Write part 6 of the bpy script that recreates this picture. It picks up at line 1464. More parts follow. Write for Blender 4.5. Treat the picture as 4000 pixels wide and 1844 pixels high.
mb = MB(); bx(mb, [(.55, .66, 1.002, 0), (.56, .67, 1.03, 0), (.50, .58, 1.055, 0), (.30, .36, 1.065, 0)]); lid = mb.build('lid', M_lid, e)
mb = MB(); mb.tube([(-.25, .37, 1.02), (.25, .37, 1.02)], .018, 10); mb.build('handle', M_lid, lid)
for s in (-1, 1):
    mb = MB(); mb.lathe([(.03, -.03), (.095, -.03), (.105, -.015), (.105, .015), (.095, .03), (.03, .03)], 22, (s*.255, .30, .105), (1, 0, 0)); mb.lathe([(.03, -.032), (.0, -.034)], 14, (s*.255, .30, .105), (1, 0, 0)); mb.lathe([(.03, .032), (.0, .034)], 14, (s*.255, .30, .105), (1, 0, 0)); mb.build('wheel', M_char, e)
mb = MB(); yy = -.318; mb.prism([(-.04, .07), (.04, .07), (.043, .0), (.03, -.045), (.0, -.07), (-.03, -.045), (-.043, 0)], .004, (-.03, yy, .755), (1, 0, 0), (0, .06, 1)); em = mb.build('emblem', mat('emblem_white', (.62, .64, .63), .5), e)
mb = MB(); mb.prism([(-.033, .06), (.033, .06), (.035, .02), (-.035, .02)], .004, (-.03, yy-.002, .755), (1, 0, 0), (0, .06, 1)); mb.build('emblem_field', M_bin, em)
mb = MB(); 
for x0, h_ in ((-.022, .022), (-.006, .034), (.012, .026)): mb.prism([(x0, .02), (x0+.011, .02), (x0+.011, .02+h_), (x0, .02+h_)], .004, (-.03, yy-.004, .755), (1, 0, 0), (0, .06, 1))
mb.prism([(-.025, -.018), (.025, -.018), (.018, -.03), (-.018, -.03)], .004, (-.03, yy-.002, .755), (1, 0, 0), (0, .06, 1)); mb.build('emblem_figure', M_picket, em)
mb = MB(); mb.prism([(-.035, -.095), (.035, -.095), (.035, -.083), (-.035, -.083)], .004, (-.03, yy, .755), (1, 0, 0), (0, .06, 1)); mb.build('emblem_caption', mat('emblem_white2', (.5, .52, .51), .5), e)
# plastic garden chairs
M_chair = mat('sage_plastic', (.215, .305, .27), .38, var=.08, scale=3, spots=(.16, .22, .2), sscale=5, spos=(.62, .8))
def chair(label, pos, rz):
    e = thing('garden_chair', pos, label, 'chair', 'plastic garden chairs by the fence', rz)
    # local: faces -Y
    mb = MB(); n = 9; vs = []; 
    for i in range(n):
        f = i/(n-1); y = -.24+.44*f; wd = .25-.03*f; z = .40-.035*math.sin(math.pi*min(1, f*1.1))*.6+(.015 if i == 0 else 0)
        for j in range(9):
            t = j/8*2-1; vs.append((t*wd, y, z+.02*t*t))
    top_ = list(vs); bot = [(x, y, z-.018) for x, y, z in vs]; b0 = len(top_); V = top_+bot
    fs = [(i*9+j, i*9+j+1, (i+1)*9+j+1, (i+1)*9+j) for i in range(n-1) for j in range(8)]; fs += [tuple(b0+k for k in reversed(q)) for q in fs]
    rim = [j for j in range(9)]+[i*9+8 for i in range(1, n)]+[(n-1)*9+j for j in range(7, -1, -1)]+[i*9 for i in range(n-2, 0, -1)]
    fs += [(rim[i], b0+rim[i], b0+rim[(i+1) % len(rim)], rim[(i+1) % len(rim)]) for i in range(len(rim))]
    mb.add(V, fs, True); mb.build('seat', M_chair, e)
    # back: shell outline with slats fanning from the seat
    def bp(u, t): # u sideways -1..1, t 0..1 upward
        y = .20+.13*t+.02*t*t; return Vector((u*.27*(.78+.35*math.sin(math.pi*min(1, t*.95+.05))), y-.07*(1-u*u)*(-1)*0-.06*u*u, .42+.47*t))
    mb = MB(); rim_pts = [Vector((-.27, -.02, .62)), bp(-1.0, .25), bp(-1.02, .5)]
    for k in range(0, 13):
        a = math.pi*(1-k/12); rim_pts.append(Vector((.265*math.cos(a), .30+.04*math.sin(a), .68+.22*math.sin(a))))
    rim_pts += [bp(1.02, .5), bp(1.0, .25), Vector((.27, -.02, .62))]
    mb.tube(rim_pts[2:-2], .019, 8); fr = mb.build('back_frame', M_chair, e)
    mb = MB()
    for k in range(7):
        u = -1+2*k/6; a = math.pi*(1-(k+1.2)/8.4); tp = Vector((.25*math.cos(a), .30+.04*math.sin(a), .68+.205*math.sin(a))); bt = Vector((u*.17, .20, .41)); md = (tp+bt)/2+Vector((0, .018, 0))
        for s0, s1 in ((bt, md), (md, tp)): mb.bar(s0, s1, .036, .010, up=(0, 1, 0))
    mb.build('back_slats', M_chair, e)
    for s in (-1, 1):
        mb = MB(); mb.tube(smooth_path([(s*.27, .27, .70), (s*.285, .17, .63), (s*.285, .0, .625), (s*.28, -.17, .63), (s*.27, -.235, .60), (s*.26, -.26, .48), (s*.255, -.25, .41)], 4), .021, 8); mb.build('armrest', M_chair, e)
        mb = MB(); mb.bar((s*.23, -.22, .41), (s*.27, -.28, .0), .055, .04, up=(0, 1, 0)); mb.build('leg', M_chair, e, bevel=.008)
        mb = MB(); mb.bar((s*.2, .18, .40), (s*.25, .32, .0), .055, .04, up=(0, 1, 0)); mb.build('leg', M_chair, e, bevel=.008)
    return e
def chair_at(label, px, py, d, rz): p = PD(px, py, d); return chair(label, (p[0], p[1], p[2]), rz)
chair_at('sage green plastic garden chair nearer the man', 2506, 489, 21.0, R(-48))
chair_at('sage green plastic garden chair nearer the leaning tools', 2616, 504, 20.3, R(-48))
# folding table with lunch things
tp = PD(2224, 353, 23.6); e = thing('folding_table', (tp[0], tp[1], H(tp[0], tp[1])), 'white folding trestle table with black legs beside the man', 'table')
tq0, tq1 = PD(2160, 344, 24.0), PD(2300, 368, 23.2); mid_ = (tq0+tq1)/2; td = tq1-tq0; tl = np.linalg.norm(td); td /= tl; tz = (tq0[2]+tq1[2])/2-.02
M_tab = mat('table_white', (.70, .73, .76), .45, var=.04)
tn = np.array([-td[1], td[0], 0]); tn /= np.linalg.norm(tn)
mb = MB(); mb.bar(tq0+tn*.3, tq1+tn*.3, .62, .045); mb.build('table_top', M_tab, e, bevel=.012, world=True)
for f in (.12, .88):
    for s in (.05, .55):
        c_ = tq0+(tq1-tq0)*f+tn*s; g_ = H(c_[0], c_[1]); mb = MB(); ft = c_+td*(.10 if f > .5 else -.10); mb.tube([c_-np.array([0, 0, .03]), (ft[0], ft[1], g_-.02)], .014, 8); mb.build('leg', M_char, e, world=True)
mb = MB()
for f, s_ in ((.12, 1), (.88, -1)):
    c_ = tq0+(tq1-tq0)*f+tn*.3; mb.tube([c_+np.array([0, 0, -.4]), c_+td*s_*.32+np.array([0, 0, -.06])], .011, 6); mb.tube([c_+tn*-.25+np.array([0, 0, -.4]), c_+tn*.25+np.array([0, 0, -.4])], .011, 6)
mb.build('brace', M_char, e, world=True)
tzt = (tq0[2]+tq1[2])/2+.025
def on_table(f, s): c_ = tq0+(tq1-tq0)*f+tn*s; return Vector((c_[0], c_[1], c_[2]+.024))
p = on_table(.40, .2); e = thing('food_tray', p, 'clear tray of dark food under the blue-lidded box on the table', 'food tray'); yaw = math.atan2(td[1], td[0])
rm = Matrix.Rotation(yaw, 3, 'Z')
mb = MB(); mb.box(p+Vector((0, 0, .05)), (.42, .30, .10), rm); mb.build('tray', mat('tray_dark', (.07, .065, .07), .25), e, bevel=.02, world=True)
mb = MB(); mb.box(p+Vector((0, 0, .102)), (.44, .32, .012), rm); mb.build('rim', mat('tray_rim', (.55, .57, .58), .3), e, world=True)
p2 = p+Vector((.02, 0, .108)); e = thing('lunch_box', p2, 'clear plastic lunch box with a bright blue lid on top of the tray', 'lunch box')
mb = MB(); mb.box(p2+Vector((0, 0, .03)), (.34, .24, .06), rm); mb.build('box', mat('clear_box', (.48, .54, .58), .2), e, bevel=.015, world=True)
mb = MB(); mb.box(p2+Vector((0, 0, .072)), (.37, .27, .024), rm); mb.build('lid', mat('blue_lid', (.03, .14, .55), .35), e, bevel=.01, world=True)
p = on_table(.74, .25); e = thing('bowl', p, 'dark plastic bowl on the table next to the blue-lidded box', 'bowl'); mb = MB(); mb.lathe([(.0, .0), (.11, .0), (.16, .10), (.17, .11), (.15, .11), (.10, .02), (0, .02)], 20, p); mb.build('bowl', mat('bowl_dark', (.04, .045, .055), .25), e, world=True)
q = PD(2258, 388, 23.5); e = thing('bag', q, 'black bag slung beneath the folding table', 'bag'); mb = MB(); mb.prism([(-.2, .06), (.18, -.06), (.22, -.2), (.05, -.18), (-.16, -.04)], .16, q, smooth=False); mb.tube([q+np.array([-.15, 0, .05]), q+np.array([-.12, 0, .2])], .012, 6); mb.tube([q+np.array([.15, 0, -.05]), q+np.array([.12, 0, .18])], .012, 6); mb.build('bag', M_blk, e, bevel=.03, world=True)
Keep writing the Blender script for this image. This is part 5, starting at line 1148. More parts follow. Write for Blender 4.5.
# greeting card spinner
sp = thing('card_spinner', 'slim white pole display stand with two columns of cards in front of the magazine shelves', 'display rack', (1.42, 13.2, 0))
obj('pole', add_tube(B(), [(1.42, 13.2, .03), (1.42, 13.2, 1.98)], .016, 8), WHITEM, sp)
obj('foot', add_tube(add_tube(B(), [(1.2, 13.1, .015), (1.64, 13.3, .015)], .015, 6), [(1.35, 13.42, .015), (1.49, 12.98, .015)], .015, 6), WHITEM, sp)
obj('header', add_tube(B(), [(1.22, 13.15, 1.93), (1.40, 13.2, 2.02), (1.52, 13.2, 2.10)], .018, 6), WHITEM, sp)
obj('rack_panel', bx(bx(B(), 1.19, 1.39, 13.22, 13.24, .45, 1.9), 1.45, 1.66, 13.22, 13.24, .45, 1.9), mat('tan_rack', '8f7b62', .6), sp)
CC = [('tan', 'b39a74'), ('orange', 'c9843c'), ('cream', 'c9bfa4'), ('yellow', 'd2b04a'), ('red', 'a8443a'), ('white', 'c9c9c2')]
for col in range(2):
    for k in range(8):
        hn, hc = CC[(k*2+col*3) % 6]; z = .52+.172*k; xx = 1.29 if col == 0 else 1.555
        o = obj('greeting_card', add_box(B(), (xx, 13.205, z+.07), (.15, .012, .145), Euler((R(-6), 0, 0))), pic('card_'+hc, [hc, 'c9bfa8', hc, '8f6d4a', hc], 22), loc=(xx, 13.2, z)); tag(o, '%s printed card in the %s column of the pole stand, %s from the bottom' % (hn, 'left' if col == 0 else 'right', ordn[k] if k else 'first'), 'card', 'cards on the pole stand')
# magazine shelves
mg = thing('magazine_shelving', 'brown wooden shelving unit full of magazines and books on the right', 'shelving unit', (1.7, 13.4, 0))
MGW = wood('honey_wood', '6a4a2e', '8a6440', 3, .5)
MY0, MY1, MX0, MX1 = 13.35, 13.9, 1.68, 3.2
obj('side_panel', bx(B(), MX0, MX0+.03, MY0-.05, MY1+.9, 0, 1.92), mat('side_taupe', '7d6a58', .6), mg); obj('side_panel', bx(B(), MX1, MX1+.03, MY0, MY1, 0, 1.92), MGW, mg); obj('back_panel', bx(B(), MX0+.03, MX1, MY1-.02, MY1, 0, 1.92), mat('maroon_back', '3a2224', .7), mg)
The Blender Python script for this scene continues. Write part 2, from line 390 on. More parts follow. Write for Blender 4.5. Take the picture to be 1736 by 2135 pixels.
--------
= WRITTEN EXERCISE =
Return every line from the records above that holds the word "picture".

= SOLUTION =
Write part 6 of the bpy script that recreates this picture. It picks up at line 1464. More parts follow. Write for Blender 4.5. Treat the picture as 4000 pixels wide and 1844 pixels high.
The Blender Python script for this scene continues. Write part 2, from line 390 on. More parts follow. Write for Blender 4.5. Take the picture to be 1736 by 2135 pixels.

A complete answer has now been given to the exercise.